I love Hannah’s point about dating being about learning, rather than about getting everything right the first time, because it brings me to a problem I have with the entire conversation surrounding courtship—regret is not a bad thing. Don’t get me wrong, regret is an unpleasant emotion. Still, regret is how we learn.

Take parenting as an example. There are times when, as a parent, I make a mistake and regret it—but those experiences are learning experiences. I learn, over time, how to interact with my children in positive ways—how to best deescalate conflict with this one, how to best explain a change in plans with that one—but learning cannot take place without mistakes, and mistakes mean regret. Sure, I can read parenting books and child development manuals and try to get things right the first time, but my children are individuals and I am an individual and we have our own quirks. There is no failsafe way to parent without regretting something at some point.

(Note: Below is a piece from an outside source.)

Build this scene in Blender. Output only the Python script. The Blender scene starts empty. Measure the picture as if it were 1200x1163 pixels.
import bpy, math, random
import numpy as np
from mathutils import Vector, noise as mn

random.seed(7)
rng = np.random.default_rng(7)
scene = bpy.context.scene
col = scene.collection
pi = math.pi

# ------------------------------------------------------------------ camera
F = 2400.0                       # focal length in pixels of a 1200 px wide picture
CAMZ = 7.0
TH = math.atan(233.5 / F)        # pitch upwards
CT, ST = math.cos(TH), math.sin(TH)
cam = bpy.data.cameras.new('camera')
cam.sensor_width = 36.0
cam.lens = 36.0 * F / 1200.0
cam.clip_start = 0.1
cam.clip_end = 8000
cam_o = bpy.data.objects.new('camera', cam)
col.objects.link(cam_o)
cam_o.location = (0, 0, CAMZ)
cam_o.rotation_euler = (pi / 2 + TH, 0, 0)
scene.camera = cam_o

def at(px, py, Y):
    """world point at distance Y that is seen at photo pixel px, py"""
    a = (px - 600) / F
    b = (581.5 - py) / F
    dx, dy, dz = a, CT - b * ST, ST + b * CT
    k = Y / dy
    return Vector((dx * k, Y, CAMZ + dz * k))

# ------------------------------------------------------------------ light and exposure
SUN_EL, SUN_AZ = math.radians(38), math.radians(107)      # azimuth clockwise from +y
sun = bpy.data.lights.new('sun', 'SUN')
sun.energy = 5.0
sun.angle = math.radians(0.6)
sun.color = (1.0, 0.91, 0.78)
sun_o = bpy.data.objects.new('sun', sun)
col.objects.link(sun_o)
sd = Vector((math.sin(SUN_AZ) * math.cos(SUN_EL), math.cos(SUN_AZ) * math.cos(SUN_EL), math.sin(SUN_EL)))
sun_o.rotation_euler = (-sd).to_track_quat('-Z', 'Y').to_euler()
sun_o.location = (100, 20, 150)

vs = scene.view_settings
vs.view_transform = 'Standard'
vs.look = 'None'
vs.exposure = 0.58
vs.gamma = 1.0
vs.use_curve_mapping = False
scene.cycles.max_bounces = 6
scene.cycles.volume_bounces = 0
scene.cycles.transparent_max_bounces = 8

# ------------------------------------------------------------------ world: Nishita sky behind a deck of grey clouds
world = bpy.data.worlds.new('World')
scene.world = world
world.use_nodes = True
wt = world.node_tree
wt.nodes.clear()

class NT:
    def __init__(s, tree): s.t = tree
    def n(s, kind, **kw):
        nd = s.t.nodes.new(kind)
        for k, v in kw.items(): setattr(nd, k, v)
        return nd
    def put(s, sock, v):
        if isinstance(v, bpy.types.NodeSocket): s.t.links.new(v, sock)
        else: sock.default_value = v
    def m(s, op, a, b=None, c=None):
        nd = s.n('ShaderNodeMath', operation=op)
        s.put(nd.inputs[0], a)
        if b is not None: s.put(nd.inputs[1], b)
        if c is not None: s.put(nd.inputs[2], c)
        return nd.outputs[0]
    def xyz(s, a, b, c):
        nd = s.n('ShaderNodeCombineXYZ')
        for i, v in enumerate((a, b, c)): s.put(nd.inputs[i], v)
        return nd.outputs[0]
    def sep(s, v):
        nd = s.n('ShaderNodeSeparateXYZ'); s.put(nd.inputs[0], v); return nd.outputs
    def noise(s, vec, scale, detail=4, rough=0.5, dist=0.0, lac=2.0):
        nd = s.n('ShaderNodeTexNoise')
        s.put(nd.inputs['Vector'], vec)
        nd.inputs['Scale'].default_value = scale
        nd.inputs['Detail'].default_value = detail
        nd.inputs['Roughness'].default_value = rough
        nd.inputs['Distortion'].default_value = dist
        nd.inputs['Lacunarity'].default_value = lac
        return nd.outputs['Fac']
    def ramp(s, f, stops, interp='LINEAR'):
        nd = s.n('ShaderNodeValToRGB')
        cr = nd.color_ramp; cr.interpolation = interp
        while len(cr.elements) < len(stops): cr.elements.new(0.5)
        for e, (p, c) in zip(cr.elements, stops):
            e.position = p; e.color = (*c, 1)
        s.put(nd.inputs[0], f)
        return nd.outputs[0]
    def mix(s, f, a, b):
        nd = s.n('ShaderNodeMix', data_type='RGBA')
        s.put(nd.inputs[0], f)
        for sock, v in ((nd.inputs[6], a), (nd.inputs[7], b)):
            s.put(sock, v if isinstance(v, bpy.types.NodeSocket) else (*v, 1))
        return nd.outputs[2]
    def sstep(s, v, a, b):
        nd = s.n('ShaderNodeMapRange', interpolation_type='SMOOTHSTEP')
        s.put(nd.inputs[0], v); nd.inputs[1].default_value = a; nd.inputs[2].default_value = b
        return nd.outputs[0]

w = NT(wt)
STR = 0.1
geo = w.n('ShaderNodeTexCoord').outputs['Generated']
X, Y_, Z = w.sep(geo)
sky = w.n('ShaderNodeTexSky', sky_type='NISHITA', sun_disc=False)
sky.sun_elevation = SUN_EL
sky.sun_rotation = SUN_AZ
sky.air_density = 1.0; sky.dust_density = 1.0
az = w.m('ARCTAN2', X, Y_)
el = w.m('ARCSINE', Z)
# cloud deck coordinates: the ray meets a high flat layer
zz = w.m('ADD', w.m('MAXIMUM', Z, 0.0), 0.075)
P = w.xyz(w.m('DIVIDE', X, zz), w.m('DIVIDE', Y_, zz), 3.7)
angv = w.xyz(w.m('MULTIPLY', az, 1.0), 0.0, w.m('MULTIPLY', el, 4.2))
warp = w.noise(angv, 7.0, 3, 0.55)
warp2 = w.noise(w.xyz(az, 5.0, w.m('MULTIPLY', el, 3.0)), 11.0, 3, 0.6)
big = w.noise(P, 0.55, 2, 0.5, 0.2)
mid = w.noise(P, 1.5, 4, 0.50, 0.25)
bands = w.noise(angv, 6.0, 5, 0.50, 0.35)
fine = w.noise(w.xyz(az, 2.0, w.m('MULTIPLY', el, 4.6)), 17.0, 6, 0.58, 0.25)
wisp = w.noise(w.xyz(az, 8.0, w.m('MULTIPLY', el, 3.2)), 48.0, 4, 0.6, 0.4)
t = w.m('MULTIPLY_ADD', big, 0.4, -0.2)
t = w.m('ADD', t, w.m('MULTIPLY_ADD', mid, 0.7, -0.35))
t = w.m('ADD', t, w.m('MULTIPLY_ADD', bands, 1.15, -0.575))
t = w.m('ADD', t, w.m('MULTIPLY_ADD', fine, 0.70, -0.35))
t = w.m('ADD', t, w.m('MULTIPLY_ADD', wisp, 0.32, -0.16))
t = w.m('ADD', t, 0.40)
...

Now yes, you say, but what about regret in big areas—areas you can’t just fix? That’s how my parents viewed premarital sex, or dating—these were regrets, they believed, that would damage your whole life. They weren’t just things you could learn from and move on. The trouble is that here, as I pointed out, regrets can go both ways. Some may regret having premarital sex, but others will regret not having premarital sex. The same is true in other areas—you may regret not buying that house you saw when it was on the market, but if you’d bought it you might have eventually come to regret buying it.

Regret is a part of life. If we spend our entire lives fleeing it, we’re not truly living. We shouldn’t center our approach to relationships around never regretting anything. There’s no failsafe way to do that, and focusing on it like a laser is stress inducing. Instead of centering decisions on avoiding regret, we would be better off focusing on healthy relationship skills, informed choices, and tools for recognizing and avoiding abusive partners and relationship patterns. And, too, we need to give our young people tools for handling regret.

Regret is better than not living to begin with.